Leif Herman Rosenstock was born in Copenhagen, Denmark in 1926. His father, Noah Rosenstock, was a locksmith and his mother, Frida Frajdla Eisen Rosenstock, took care of the children. Leif Rosenstock had two younger siblings: Eva Lillian, born in 1928 and John Moritz, born in 1941. The Rosenstock family included Leif’s paternal grandparents: Isak Rosenstock, born in Lund, Sweden in 1880; his wife, Fanny Polack Rosenstock, who died in 1939. Noah Rosenstock, donor’s father, had six siblings: Esther, Harry Leo, Robert Salomon, Willy, Ruth and Henny.

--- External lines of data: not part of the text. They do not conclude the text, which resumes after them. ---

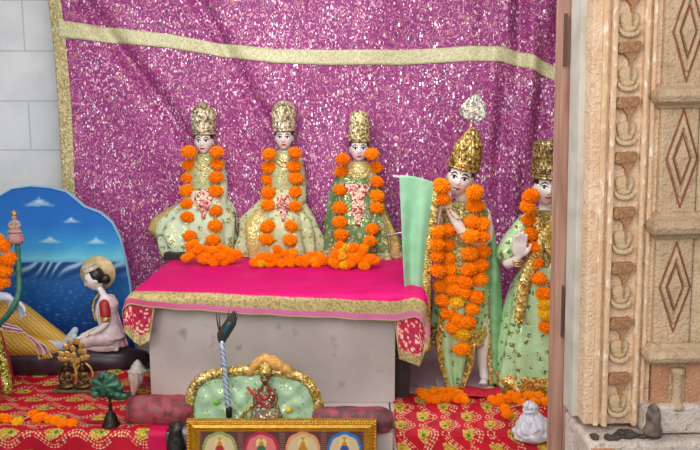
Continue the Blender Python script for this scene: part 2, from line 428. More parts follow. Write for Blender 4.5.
tcloth('brocade_panel', c0, XTL-.15, XTR+.16, [(XTL-.15, .10), (XTL-.05, .20), (XTL+.03, .24), (XTL+.07, .22), (XTL+.10, .05), (XTR-.12, .05), (XTR-.09, .30), (XTR, .33), (XTR+.08, .29), (XTR+.16, .18)], .001, M_broc, broccol, seed=.5, org=Vector((0, YTF, ZB)))
c1 = empty('pink_tablecloth', (0, YTF, ZB)); tag(c1, 'hot pink tablecloth with a wide gold border, spread under the three seated statues', 'tablecloth')
tcloth('cloth', c1, XTL-.125, XTR+.15, [(XTL-.15, .04), (XTL, .065), (XTL+.08, .078), (-.4, .112), (XTR-.1, .140), (XTR-.02, .12), (XTR+.2, .20)], .008, M_pcloth, pinkcol, seed=.5, org=Vector((0, YTF, ZB)))

# ------------------------------------------------------------------ figures
def head(mb, w, M, ears=True):            # face looks along -y of M
    bm = bmesh.new(); bmesh.ops.create_icosphere(bm, subdivisions=5, radius=1)
    g = lambda a, s: math.exp(-(a/s)**2)
    vs = []
    for v in bm.verts:
        x, y, z = v.co; X, Y, Z = x*.5, y*.56, z*.70
        if z < .1: q = (.1-z); X *= 1-.34*q**1.6; Y *= 1-.12*q**2
        if y < 0:
            nz = (.15 if -.24 < Z < .14 else 0); 
            Y -= .13*g(X, .065)*(sstep(.16, -.16, Z)*sstep(-.25, -.17, Z))
            Y += .05*g(abs(X)-.19, .10)*g(Z-.07, .085)
            Y -= .022*g(Z-.17, .05)*g(abs(X)-.18, .16)
            Y -= .045*g(X, .12)*g(Z+.345, .055); Y -= .05*g(X, .14)*g(Z+.56, .10)
            Y += .02*g(X, .10)*g(Z+.43, .03)
        vs.append(M @ Vector((X*w, Y*w, Z*w)))
    mb.add(vs, [tuple(l.index for l in f.verts) for f in bm.faces]); bm.free()
    if ears:
        for s in (-1, 1): mb.ell(M @ Vector((s*.49*w, .06*w, -.03*w)), (.05*w, .11*w, .17*w), M.to_3x3())
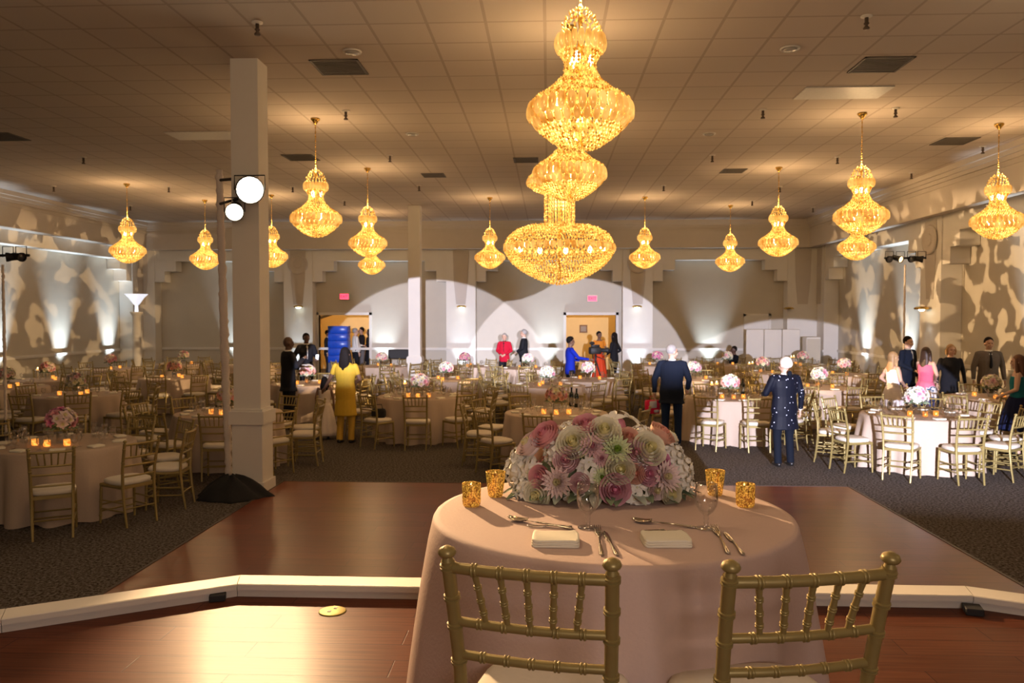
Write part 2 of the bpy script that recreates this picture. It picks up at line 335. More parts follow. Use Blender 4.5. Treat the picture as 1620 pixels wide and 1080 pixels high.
def xform(side):
    """(u along wall, d depth into wall from arch face, z) -> world"""
    if side == 'back': return lambda u, d, z: (u, YBh+d, z)
    if side == 'left': return lambda u, d, z: (XLh-d, u, z)
    return lambda u, d, z: (XRh+d, u, z)
def wbox(mb, T, u0, u1, d0, d1, z0, z1):
    p = [T(u, d, z) for z in (z0, z1) for u, d in ((u0,d0),(u1,d0),(u1,d1),(u0,d1))]
    mb.add(p, [(3,2,1,0),(4,5,6,7),(0,1,5,4),(1,2,6,5),(2,3,7,6),(3,0,4,7)])
def arcade(side, pil, lo, hi, num):
    T = xform(side); mb = MB(); W = .5
    wbox(mb, T, lo, hi, 0, .44, 4.09, HC)
    for p in pil:
        wbox(mb, T, p-W, p+W, -.03, .44, 0, 4.5)
        for sg in (-1, 1):
            e = p+sg*W; f = e+sg*.34; g = e+sg*.74
            wbox(mb, T, min(e, f), max(e, f), 0, .44, 3.38, 4.088); wbox(mb, T, min(f, g)+.001, max(f, g)-.001, 0, .44, 3.75, 4.088)
    struct('trim_%d' % num, mb, WHITE, 'cream pilasters and stepped arch header along the %s wall' % side)
    rl = MB()
    segs = []; a = lo
    for p in sorted(pil): segs.append((a, p-W)); a = p+W
    segs.append((a, hi))
    for (a, b) in segs:
        cuts = [(a, b)]
        if side == 'back':
            for (x0, x1, h) in (D1, D2):
                nc = []
                for (c0, c1) in cuts:
                    if x0-.1 > c0 and x1+.1 < c1: nc += [(c0, x0-.1), (x1+.1, c1)]
                    else: nc.append((c0, c1))
                cuts = nc
        for (c0, c1) in cuts:
            if c1-c0 > .02: wbox(rl, T, c0, c1, .40, .46, 1.03, 1.11); wbox(rl, T, c0, c1, .42, .46, 0, .16)
    for p in pil: wbox(rl, T, p-W-.02, p+W+.02, -.07, .1, 1.03, 1.11); wbox(rl, T, p-W-.02, p+W+.02, -.06, .1, 0, .18)
    struct('trim_%d' % (num+1), rl, WHITE, 'chair rail and baseboard along the %s wall' % side)
    # tapered drop panel, round medallion and sconce on each pilaster
    for i, p in enumerate(pil):
        mb = MB(); zz = ((4.42, .27), (3.4, .24), (2.6, .16))
        L = [T(p-wd, -.05, z) for z, wd in zz]; Rr = [T(p+wd, -.05, z) for z, wd in zz]; L2 = [T(p-wd, -.02, z) for z, wd in zz]; R2 = [T(p+wd, -.02, z) for z, wd in zz]
        mb.rings([[a, b, c, d] for a, b, c, d in zip(L, Rr, R2, L2)])
        o = mb.obj('trim_%d' % (20+i+num*3), FASCIA, None, False); o['kind'] = 'structure'
        if (side == 'back' and i in (0, 2, 4)) or i == 2 or (side != 'back' and i == 0): continue
        # medallion
        o = MB()
        prof = [(.33, 0), (.35, .02), (.33, .045), (.28, .05), (.26, .035), (.15, .035), (.13, .055), (.05, .06), (.0, .062)]
        o.lathe(prof, 32)
        if side == 'back': M = Matrix.Translation(T(p, -.05, 3.98)) @ Matrix.Rotation(PI/2, 4, 'X')
        elif side == 'left': M = Matrix.Translation(T(p, -.05, 3.98)) @ Matrix.Rotation(PI/2, 4, 'Y')
        else: M = Matrix.Translation(T(p, -.05, 3.98)) @ Matrix.Rotation(-PI/2, 4, 'Y')
        o.xf(M)
        q = o.obj('wall_medallion', FASCIA, None, True, 40)
        tag(q, 'round taupe plaster medallion high on the %s pilaster of the %s wall' % ({'back': ['', 'left door', '', 'right door', ''], 'left': ['nearer', 'far', 'corner'], 'right': ['nearest', 'visible', 'corner']}[side][i], side), 'medallion')
PB = [-14.1, -8.58, -2.98, 2.99, 8.45]
arcade('back', PB, XLw, XRw, 3)
arcade('left', [9.5, 18.3, 26.8], Y0, YBh, 5)
arcade('right', [10.5, 19.1, 26.8], Y0, YBh, 7)
for q in bpy.data.objects:
    if q.name.startswith('wall_medallion') and q.get('label', '').find('left door') > 0: q['label'] = 'round plaster medallion on the pilaster just left of the left doorway'
    elif q.name.startswith('wall_medallion') and q.get('label', '').find('right door') > 0: q['label'] = 'round plaster medallion on the pilaster right of the right doorway'

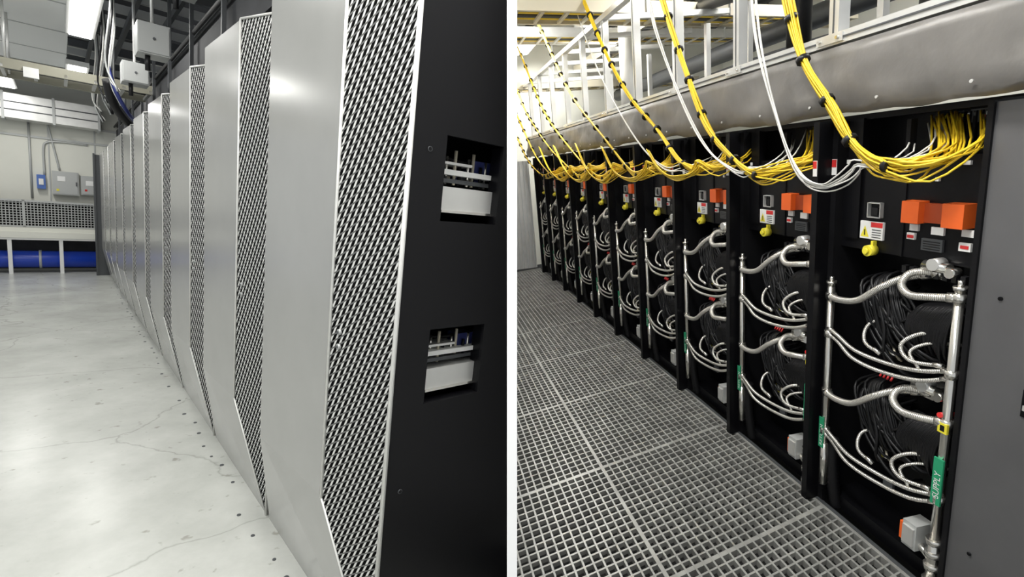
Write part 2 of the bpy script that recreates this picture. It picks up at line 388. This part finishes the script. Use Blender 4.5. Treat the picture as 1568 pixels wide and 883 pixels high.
SUP=text_polys('SUPPLY',.030); RET=text_polys('RETURN',.026)
def rack():
    m=MB(R,RA)
    W=PR
    m.box(0,W,-2.4,-1.74,0,1.66,M_blk)
    m.box(W-.035,W-.005,-1.75,-1.505,0,1.645,M_blk)
    m.box(W-.060,W-.035,-1.75,-1.565,0,1.64,M_body)
    m.box(0,.012,-1.75,-1.60,0,1.64,M_body)
    m.box(0,W,-1.75,-1.60,0,.06,M_blk)
    m.box(0,W-.03,-1.75,-1.60,1.16,1.50,M_blk)
    m.box(0,W-.03,-1.75,-1.70,1.5,1.65,M_body)
    m.box(.26,.275,-1.62,-1.595,1.16,1.62,M_body)
    m.box(0,W-.03,-1.75,-1.60,1.635,1.65,M_body)
    m.box(.44,.50,-1.62,-1.59,1.2,1.64,M_blk)
    m.box(.180,.240,-1.62,-1.560,1.285,1.357,M_orange)
    m.box(.110,.180,-1.62,-1.583,1.288,1.350,M_orange2)
    m.box(.035,.100,-1.62,-1.555,1.283,1.357,M_orange)
    for s_,c_,w_,h_,mt in ((.205,1.255,.03,.022,M_white),(.12,1.250,.04,.025,M_white),(.03,1.255,.035,.022,M_white),(.04,1.278,.03,.008,M_blkm),
                        (.215,1.225,.028,.022,M_white),(.035,1.210,.035,.026,M_white),(.12,1.195,.07,.04,M_joist),(.03,1.56,.04,.03,M_joist),(.10,1.59,.05,.04,M_joist),(.17,1.58,.03,.05,M_joist),(.10,1.54,.02,.02,M_white),(.22,1.56,.03,.04,M_joist),(.06,1.47,.02,.012,M_white),(.15,1.42,.012,.012,M_white),(.10,1.60,.02,.01,M_red)):
        bb=-1.60 if c_<1.5 else -1.695
        m.box(s_,s_+w_,bb-.005,bb+.008,c_,c_+h_,mt)
    m.box(.218,.240,-1.592,-1.590,1.23,1.24,M_red); m.box(.040,.064,-1.592,-1.590,1.218,1.228,M_red)
    for i in range(4): m.box(.127,.183,-1.592,-1.591,1.20+i*.008,1.203+i*.008,M_blkm)
    for i in range(8): m.box(.03+i*.028,.045+i*.028,-1.6,-1.58,1.11,1.135,M_blkm)
    for i in range(12): m.box(.02+i*.018,.028+i*.018,-1.695,-1.68,1.535,1.625,M_blkm); m.box(.021+i*.018,.027+i*.018,-1.68,-1.679,1.61,1.62,(M_joist,M_white,M_yelp)[i%3])
    m.box(.335,.432,-1.60,-1.592,1.205,1.270,M_white)
    m.box(.337,.385,-1.5921,-1.591,1.250,1.268,M_red)
    i0=1.212
    m.box(.388,.431,-1.5921,-1.591,1.206,1.269,M_white)
    m.face([(.428,-1.5905,i0),(.391,-1.5905,i0),(.4095,-1.5905,i0+.042)],M_yelp)
    m.box(.407,.412,-1.5904,-1.590,i0+.006,i0+.028,M_blkm)
    for i in range(4): m.box(.343,.380,-1.5921,-1.591,1.212+i*.009,1.215+i*.009,M_joist)
    m.tube([(.375,-1.60,1.165),(.375,-1.570,1.165)],.021,M_yelp,12); m.tube([(.375,-1.570,1.165),(.375,-1.56,1.165)],.011,M_yelp,10)
    m.box(.365,.375,-1.6,-1.585,1.18,1.2,M_yelp)
    for x0,x1,c0_,c1_ in ((.345,.348,1.285,1.340),(.397,.400,1.285,1.340),(.345,.400,1.285,1.288),(.345,.400,1.337,1.340)): m.box(x0,x1,-1.6,-1.585,c0_,c1_,M_alu)
    m.box(.360,.386,-1.6,-1.59,1.295,1.322,M_blkm)
    m.box(W-.030,W-.010,-1.505,-1.503,1.44,1.50,M_white); m.box(W-.029,W-.011,-1.503,-1.502,1.47,1.498,M_red)
    m.box(W-.060,W-.037,-1.565,-1.563,1.44,1.50,M_white); m.box(W-.059,W-.038,-1.563,-1.562,1.47,1.498,M_red)
    m.box(.49,.505,-1.60,-1.588,1.48,1.495,M_white)
    def man(s_,b_,c0_,c1_):
        m.tube([(s_,b_,c0_),(s_,b_,c1_)],.0135,M_steel,14)
        m.tube([(s_,b_,c1_),(s_,b_,c1_+.012)],.019,M_steel,12); m.tube([(s_,b_,c1_+.012),(s_,b_,c1_+.03)],.008,M_steel,8)
    man(.022,-1.555,.20,1.10); man(.515,-1.555,.10,1.01)
    for s_,cs in ((.022,(1.075,.825,.655,.375)),(.515,(.96,.80,.54,.36))):
        for cc in cs: m.tube([(s_,-1.555,cc-.014),(s_,-1.555,cc+.014)],.019,M_steel,12)
    def hose(pts,r):
        m.tube([(p[0],p[1],p[2]) for p in pts],r,M_braid,10)
        for p,q in ((pts[0],pts[1]),(pts[-1],pts[-2])):
            v=(Vector(q)-Vector(p)).normalized()*.03
            m.tube([p,tuple(Vector(p)+v)],r*1.35,M_steel,8)
    for dc in (0,-.42):
        hose([(.515,-1.55,.96+dc),(.44,-1.53,.965+dc),(.36,-1.53,.985+dc),(.28,-1.54,1.05+dc),(.22,-1.57,1.095+dc),(.15,-1.60,1.12+dc)],.0125)
        hose([(.022,-1.555,1.075+dc),(.09,-1.53,1.065+dc),(.16,-1.53,1.055+dc),(.205,-1.545,1.08+dc),(.19,-1.57,1.12+dc),(.11,-1.60,1.13+dc)],.0125)
        m.box(.10,.17,-1.66,-1.59,1.11+dc,1.15+dc,M_steel); m.tube([(.08,-1.58,1.15+dc),(.16,-1.58,1.15+dc)],.018,M_steel,12)
        m.tube([(.12,-1.6,1.16+dc),(.12,-1.56,1.16+dc)],.02,M_alu,12)
        m.tube([(.07,-1.6,1.14+dc),(.07,-1.565,1.14+dc)],.016,M_steel,10)
        d2=dc*1.07
        hose([(.515,-1.55,.825+d2),(.44,-1.53,.815+d2),(.36,-1.53,.785+d2),(.24,-1.54,.780+d2),(.12,-1.54,.800+d2),(.022,-1.555,.835+d2)],.0072)
        hose([(.515,-1.55,.80+d2),(.45,-1.54,.785+d2),(.37,-1.53,.750+d2),(.26,-1.54,.740+d2),(.12,-1.54,.765+d2),(.022,-1.555,.81+d2)],.0072)
        hose([(.29,-1.62,.93+d2),(.345,-1.57,.89+d2),(.33,-1.54,.83+d2),(.27,-1.55,.80+d2)],.0062)
        hose([(.06,-1.62,.93+d2),(.14,-1.57,.92+d2),(.185,-1.54,.87+d2),(.15,-1.54,.825+d2),(.05,-1.555,.84+d2)],.0066)
        hose([(.05,-1.63,.90+d2),(.12,-1.58,.89+d2),(.16,-1.55,.85+d2),(.12,-1.55,.80+d2)],.0055)
        rnd=random.Random(5)
        # looms: a dense combed fan hanging from the coupling, then tufts
        for i in range(30):
            f=i/29; s0=.40-.12*f; c0_=1.02+.05*math.sin(f*3)+dc
            m.tube([(s0,-1.70,c0_),(s0,-1.62,c0_),(s0-.02-.03*f,-1.575-.02*rnd.random(),c0_-.07),(s0-.06-.04*f,-1.59,.86+dc+rnd.uniform(-.03,.03)),(s0-.07-.06*f,-1.66,.82+dc)],.0055,M_blkm,6,n=4)
        for i in range(16):
            s0=rnd.uniform(.25,.42); s1=s0-rnd.uniform(.02,.16); c0_=rnd.uniform(1.0,1.12)+dc; c1_=rnd.uniform(.72,.92)+dc
            m.tube([(s0,-1.70,c0_),(s0+.0,-1.60,c0_-.02),(s0-.04+rnd.uniform(-.03,.03),-1.56-rnd.uniform(0,.04),(c0_+c1_)/2),(s1,-1.58,c1_+.02),(s1-.02,-1.68,c1_)],.0058,M_blkm,5,n=4)
        for i in range(30):
            f=i/29; s0=.03+.14*f; c0_=1.035-.03*f+dc
            m.tube([(s0,-1.68,c0_),(s0+.01,-1.60,c0_-.005),(s0+.03,-1.572,c0_-.07),(s0+.05-.03*f,-1.60,.86+dc+rnd.uniform(-.03,.02)),(s0+.05-.03*f,-1.7,.82+dc)],.0054,M_blkm,6,n=4)
        for i in range(5): m.box(.05+i*.085,.11+i*.085,-1.74,-1.70,.93+dc,.96+dc,M_joist)
        for i in range(3): m.tube([(.36-.02*i,-1.64,.86+dc),(.30-.02*i,-1.60,.80+dc),(.25,-1.62,.77+dc)],.004,(M_yelp,M_wcab,M_beige)[i],5,n=3)
    for i in range(4): m.tube([(.26+i*.015,-1.60,.71),(.255+i*.015,-1.585,.695)],.004,M_red,6)
    m.box(.004,.036,-1.543,-1.537,.36,.53,M_green)
    for pl in SUP: m.face([(.009+y,-1.5362,.385+x) for x,y in pl],M_white)
    m.box(.004,.034,-1.544,-1.536,.625,.660,M_yelp); m.box(.012,.026,-1.536,-1.5355,.632,.652,M_blkm)
    m.tube([(.035,-1.60,.67),(.035,-1.54,.68)],.009,M_red,8)
    m.box(.505,.530,-1.541,-1.538,.28,.42,M_green)
    for pl in RET: m.face([(.509+y*.8,-1.5372,.29+x),] if False else [(.509+y*.8,-1.5372,.29+x) for x,y in pl],M_white)
    m.box(.065,.115,-1.60,-1.53,.135,.235,M_box); m.box(.115,.135,-1.59,-1.54,.14,.21,M_orange); m.box(.07,.11,-1.53,-1.522,.15,.22,M_alu)
    m.tube([(.022,-1.555,.04),(.022,-1.555,.21)],.0165,M_steel,12)
    for c_ in (.04,.10,.15,.2): m.tube([(.022,-1.555,c_),(.022,-1.555,c_+.02)],.025,M_steel,8)
    m.tube([(.022,-1.555,.13),(.08,-1.555,.16)],.012,M_steel,8)
    m.tube([(.515,-1.555,.10),(.515,-1.555,.30)],.016,M_steel,10)
    m.tube([(.505,-1.59,.32),(.50,-1.585,.2),(.49,-1.59,.08),(.48,-1.60,.0)],lambda l,i:.023+(.003 if i%2 else -.002),M_blkm,12,n=16)
    m.box(.22,.26,-1.60,-1.59,.25,.29,M_joist)
    return m
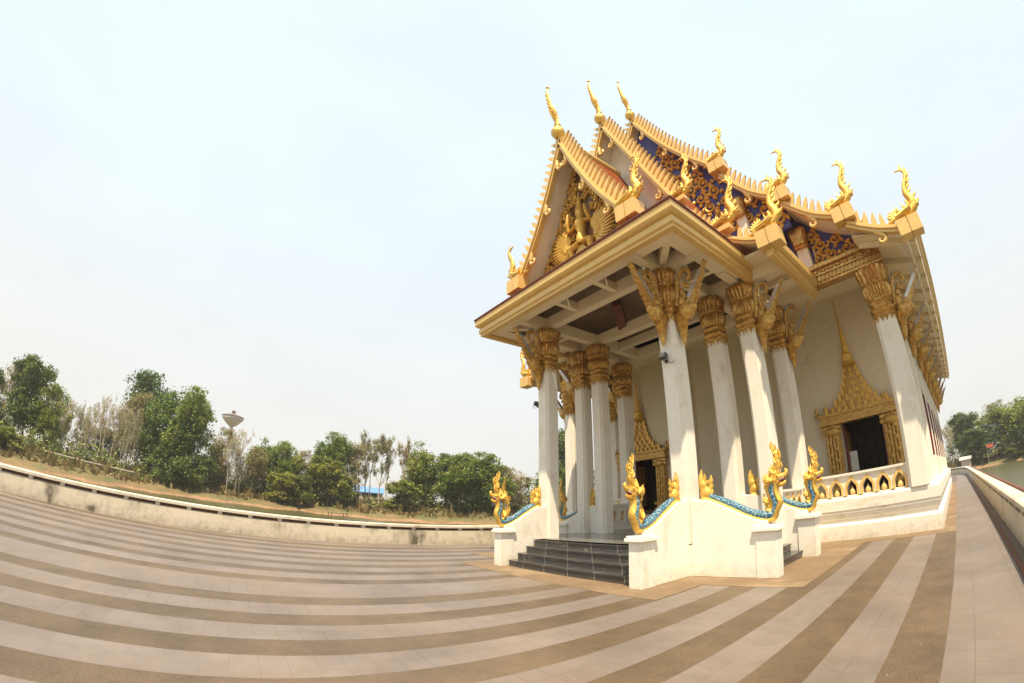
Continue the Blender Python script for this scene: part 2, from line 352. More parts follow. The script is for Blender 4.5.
WLOC = {}
def wl(o): return WLOC.get(o.name, Vector((0, 0, 0)))
def link(name, me, parent=None, loc=(0, 0, 0), rot=(0, 0, 0), world=True, scale=None):
    o = bpy.data.objects.new(name, me); COL.objects.link(o); o.rotation_euler = rot
    if scale: o.scale = scale
    o.location = loc
    if parent is not None:
        o.parent = parent
        if world: o.matrix_parent_inverse = Matrix.Translation(-wl(parent)); WLOC[o.name] = Vector(loc)
    else: WLOC[o.name] = Vector(loc)
    return o
def tag(o, label=None, cat=None, group=None, kind=None):
    if label: o['label'] = label
    if cat: o['category'] = cat
    if group: o['group'] = group
    if kind: o['kind'] = kind
    return o
def thing(name, label, cat, loc=(0, 0, 0), rz=0, group=None, scale=None):
    return tag(link(name, None, None, loc, (0, 0, rz), scale=scale), label, cat, group)
def copy_tree(o, parent=None):
    c = o.copy(); COL.objects.link(c)
    if parent is not None: c.parent = parent
    for ch in list(o.children): copy_tree(ch, c)
    return c
def lerp_tab(tab, x):
    for (a, p), (b_, q) in zip(tab, tab[1:]):
        if x <= b_: return p + (q - p) * max(0, (x - a)) / (b_ - a)
    return tab[-1][1]
def spline(pts, n=6):     # Catmull-Rom through points of any dimension
    out = []; P = [tuple(p) for p in pts]; m_ = len(P)
    for i in range(m_ - 1):
        p0, p1, p2, p3 = P[max(i - 1, 0)], P[i], P[i + 1], P[min(i + 2, m_ - 1)]
        for k in range(n):
            u = k / n
            out.append(tuple(.5 * (2 * b1 + (c - a) * u + (2 * a - 5 * b1 + 4 * c - d) * u * u + (3 * b1 - a - 3 * c + d) * u ** 3) for a, b1, c, d in zip(p0, p1, p2, p3)))
    out.append(P[-1]); return out

# ------------------------------------------------------------------ ground, moat and banks
inner = [(.95, -16), (.95, 48), (.75, 55), (.0, 60.5), (-1.8, 65), (-4.6, 68), (-7.6, 69), (-10.6, 68), (-13.4, 65), (-15.2, 60), (-15.9, 54), (-15.95, 30),
         (-15.85, 12), (-15.75, 6), (-15.55, 2.3), (-15.1, -2), (-14.35, -6.6), (-13.3, -11), (-11.6, -15.5), (-9, -19.5), (-5.5, -22), (-2, -21.5), (.2, -19.5)]
mb = MB(); n = len(inner)
mb.add([(x, y, 0) for x, y in inner], [tuple(range(n))])
tag(link('courtyard', mb.mesh('courtyard', 'paving')), kind='structure')
mb = MB(); mb.sweep(inner, [(.30, -.02), (.30, -3), (.0, -3), (.0, -.02)], True)
tag(link('embankment_ground', mb.mesh('embankment_ground', 'parapet')), kind='structure')
XC = -7.7
bor = [(-.197, 40), (-.197, 12.35), (-2.5, 12.35), (-2.5, 7.3), (-4.42, 7.3), (-4.42, 5.86), (2 * XC + 4.52, 5.86), (2 * XC + 4.52, 7.3), (2 * XC + 2.5, 7.3), (2 * XC + 2.5, 12.35), (2 * XC + .0, 12.35), (2 * XC + .0, 40)]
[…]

Leif’s maternal side of the family included his grandparents: Jakub and Anna Chana Eisen and his maternal aunts and uncles: Marie Malka, Rachel, Kaja, Herman, Gershon, Max and Ohne. In 1943 Leif, seventeen-years-old at that time, worked as clerical apprentice in the offices of a factory in Copenhagen. In late September 1943, a head clerk in Leif’s office informed him of the planned deportation of Danish Jews. Leif immediately informed his parents but the family had no prepared hiding place and they remained in their apartment on Enghavevej Street in Copenhagen. On the night of October 1-2, 1943, the German police began arresting Jews, but they did not force the doors of locked apartments. The house janitor, Hansen, told the Germans that the Rosenstock family escaped prior to the “aktion”. Noah Rosenstock, donor’s father, heard the knocking but he did not open the door. The next morning Leif and his father traveled by bikes while his mother and two younger children took a taxicab, to Måløv, a small town, some 15 miles from Copenhagen. Skovgaard Jensen, a Dane active in the underground and Noah’s work friend, hid them in the attic of his house for a few days. Jørgen Andersen, college student and resistance activist, hid the Rosenstock family for another week at a different location. On October 11th, 1943 the family returned to Copenhagen, but after one night they were taken by taxicabs to a small boathouse in Kastrup, Denmark. At night of October 11th they were taken to a fishing boat, where the men were placed under the deck and women and small children stayed in a cabin. After an hour and a half the boat arrived safely in Limhamm, Sweden. The Rosenstock family were placed in a refugee center organized by the Swedish government. All of Leif’s relatives escaped Denmark and survived the war.